Needless to say, the controversial Ms Grumble didn’t make it through to the top five. Regrettably so, as I was gagging to see her “unique” routine. The mind boggles at where she would have gone to from there. I had never met the girl but I instantly felt like I could be her stage mum.  I had to tone my excitement down a notch because I was just buzzing with the realisation of what I had witnessed.

I consider her entry in this pageant as an amazing conceptual art intervention. She made burlesque of the pageant. I felt it was one of those brilliant moments that lifted the roof and shone a light on the construction of one’s value of “appropriate” performance, the arbitrary nature of imposing criteria from the outside, the amazing range of physical performance that can share the name “burlesque” and the power of the audience’s response to persuasive and unsettling performance, even if they don’t know what to make of it.

Betty Grumble (AKA Emma Maye Gibson) is a compelling performer — a consummate in her own right. A quick google-stalk reveals that she has performed burlesque at major music and performance festivals, amongst other places, supporting radical artists such as Peaches and creating and directing burlesque and performance art with her group What Makes Men Blush (O yes, NOW I remember…) and has graduated with honours from Sydney’s COFA. She has an evident lifelong background in dance and has trained in physical theatre at Siti Theatre Company in NYC. I am looking forward to seeing more of her dazzling performance, intelligent ideas and powerful, hot physicality on stage in the future.
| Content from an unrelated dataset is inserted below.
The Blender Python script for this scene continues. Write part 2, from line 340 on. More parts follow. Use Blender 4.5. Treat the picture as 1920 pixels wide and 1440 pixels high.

And on a closing note… if I were in the jury, I would have handed out the awards as thus:

Miss Burlesque NSW – Danica Lee

High-Glitz Grand Supreme Fucked-Up Pageant Princess – Betty Grumble

Anddddd… (though she was not in the competition, nor should she need to be)… Up at the top through nothin’ but hard work, experience, creativity and brilliant talent…

Australia’s QUEEN of Burlesque, (long live) Imogen Kelly. May she perform outstandingly at her first ever attempt at the Miss Exotic World title in Las Vegas this week.    Salut.